▶ What to work on: Skip all pictures, then copy the lines from the start of the data through the line with "random.seed(7)", keeping both ends.

▶ Dataset excerpt:
■ ■ ■ ■
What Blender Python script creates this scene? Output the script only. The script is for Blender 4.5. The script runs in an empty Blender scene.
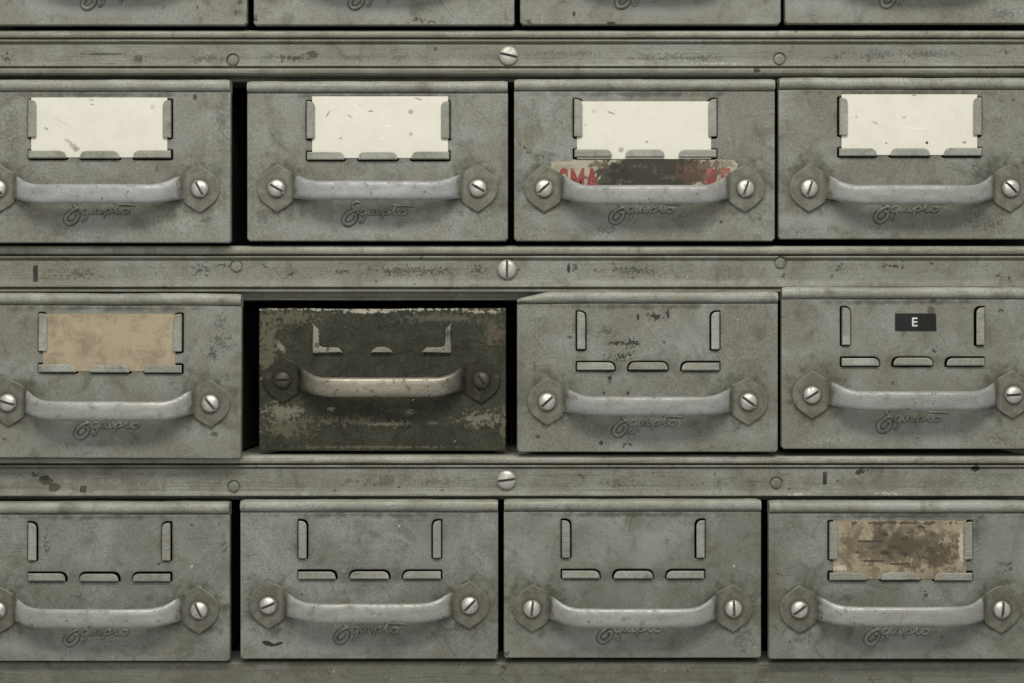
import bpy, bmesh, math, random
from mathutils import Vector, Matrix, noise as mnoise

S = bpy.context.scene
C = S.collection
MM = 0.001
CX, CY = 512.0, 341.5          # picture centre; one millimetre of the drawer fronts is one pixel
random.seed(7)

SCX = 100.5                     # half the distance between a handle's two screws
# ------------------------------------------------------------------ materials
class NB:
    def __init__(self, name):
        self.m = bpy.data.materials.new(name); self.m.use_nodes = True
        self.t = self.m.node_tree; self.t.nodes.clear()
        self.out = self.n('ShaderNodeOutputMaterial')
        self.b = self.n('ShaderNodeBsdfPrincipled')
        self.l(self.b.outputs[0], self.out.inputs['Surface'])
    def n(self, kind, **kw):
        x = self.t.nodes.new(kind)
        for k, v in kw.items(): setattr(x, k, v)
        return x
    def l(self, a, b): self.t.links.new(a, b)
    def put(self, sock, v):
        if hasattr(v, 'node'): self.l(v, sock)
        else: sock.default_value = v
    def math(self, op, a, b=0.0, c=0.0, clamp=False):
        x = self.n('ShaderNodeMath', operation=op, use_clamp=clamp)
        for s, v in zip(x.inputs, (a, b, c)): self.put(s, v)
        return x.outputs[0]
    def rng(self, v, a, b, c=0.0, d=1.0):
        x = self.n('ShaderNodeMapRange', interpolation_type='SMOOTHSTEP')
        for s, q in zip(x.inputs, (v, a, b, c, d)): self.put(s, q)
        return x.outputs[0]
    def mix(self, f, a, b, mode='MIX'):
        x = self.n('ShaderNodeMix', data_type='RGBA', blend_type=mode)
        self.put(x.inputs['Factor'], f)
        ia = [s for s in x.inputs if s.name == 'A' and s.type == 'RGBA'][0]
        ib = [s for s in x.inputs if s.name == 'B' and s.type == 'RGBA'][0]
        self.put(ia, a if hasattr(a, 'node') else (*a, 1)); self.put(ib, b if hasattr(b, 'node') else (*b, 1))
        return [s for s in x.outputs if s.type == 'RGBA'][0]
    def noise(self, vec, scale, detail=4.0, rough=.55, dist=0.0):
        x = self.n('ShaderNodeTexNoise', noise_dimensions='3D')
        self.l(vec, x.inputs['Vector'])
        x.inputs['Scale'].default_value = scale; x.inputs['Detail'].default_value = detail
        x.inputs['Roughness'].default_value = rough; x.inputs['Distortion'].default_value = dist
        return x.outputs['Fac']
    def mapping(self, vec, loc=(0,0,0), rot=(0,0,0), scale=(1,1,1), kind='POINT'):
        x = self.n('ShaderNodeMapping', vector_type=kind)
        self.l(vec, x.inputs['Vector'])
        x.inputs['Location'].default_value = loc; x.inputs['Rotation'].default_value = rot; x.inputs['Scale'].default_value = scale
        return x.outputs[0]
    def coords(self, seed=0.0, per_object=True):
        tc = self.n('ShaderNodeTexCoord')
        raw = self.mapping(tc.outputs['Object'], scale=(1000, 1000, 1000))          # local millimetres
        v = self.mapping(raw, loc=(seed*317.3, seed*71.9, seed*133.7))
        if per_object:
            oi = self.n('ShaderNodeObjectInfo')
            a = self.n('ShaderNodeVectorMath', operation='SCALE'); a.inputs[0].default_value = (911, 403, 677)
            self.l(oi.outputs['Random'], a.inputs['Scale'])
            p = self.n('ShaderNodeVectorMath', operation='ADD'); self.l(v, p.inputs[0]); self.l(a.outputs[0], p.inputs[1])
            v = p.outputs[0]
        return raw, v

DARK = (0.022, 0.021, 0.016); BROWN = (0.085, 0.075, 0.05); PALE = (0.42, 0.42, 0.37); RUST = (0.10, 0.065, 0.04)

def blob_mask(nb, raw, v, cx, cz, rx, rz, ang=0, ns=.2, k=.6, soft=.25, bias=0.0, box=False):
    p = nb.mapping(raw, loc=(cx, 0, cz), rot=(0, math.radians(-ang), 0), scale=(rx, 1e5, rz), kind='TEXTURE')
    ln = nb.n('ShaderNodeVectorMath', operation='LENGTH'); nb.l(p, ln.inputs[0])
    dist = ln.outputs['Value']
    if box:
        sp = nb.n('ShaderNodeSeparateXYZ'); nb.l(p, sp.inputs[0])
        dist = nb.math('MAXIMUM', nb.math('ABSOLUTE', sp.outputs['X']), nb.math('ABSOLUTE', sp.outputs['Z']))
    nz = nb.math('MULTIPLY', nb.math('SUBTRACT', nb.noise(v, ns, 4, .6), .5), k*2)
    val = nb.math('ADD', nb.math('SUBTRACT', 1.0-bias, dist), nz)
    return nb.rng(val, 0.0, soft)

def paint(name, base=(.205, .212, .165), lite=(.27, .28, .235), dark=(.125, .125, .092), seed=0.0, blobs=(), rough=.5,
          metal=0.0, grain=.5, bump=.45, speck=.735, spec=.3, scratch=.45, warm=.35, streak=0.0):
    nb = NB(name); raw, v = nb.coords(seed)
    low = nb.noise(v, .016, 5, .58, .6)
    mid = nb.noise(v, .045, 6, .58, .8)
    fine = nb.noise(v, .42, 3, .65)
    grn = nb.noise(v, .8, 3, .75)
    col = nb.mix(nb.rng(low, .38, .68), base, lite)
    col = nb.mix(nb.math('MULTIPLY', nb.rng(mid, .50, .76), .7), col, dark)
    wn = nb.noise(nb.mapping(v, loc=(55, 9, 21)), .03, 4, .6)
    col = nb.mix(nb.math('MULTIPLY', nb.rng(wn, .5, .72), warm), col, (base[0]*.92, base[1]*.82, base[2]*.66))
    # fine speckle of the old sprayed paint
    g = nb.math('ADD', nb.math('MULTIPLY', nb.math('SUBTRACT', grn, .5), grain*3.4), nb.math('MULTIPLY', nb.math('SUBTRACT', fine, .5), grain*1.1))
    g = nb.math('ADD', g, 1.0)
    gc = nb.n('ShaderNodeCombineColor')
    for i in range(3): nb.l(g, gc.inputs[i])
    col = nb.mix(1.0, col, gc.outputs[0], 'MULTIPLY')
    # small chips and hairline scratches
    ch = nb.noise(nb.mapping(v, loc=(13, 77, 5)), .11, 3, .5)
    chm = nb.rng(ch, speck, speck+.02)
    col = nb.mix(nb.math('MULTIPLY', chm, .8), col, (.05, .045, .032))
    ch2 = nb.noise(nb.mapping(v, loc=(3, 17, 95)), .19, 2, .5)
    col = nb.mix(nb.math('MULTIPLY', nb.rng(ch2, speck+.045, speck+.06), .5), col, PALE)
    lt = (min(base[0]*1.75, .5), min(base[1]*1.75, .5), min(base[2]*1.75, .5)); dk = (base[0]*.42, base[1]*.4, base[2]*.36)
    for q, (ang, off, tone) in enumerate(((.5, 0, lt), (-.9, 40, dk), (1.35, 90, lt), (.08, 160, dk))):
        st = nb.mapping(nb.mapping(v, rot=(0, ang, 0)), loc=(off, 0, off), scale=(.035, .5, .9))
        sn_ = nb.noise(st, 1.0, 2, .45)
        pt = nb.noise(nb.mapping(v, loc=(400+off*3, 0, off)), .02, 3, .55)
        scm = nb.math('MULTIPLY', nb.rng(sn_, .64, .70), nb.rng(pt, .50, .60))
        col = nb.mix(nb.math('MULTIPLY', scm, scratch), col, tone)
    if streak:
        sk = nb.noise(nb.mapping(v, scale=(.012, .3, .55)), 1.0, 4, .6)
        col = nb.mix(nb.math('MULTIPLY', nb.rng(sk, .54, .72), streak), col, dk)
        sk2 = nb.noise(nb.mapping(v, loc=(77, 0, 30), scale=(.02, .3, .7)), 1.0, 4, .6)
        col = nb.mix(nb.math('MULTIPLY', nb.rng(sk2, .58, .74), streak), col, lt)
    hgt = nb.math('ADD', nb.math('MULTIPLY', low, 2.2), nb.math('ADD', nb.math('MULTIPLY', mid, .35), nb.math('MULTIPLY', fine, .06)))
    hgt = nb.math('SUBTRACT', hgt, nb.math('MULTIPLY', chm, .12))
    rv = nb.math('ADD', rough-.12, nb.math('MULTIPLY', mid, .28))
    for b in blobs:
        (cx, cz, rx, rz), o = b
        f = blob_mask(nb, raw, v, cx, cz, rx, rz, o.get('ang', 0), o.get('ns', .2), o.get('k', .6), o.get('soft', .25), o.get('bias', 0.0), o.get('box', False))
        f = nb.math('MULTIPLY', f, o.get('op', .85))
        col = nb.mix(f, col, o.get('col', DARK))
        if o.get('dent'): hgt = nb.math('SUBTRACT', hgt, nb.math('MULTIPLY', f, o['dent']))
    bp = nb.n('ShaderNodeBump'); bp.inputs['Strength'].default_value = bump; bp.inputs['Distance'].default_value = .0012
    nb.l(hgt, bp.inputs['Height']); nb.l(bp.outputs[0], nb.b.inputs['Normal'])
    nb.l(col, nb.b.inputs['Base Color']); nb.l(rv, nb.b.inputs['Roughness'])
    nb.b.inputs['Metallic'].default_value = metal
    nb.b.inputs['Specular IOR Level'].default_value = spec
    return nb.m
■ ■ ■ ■
▶ Answer below:
What Blender Python script creates this scene? Output the script only. The script is for Blender 4.5. The script runs in an empty Blender scene.
import bpy, bmesh, math, random
from mathutils import Vector, Matrix, noise as mnoise

S = bpy.context.scene
C = S.collection
MM = 0.001
CX, CY = 512.0, 341.5          # picture centre; one millimetre of the drawer fronts is one pixel
random.seed(7)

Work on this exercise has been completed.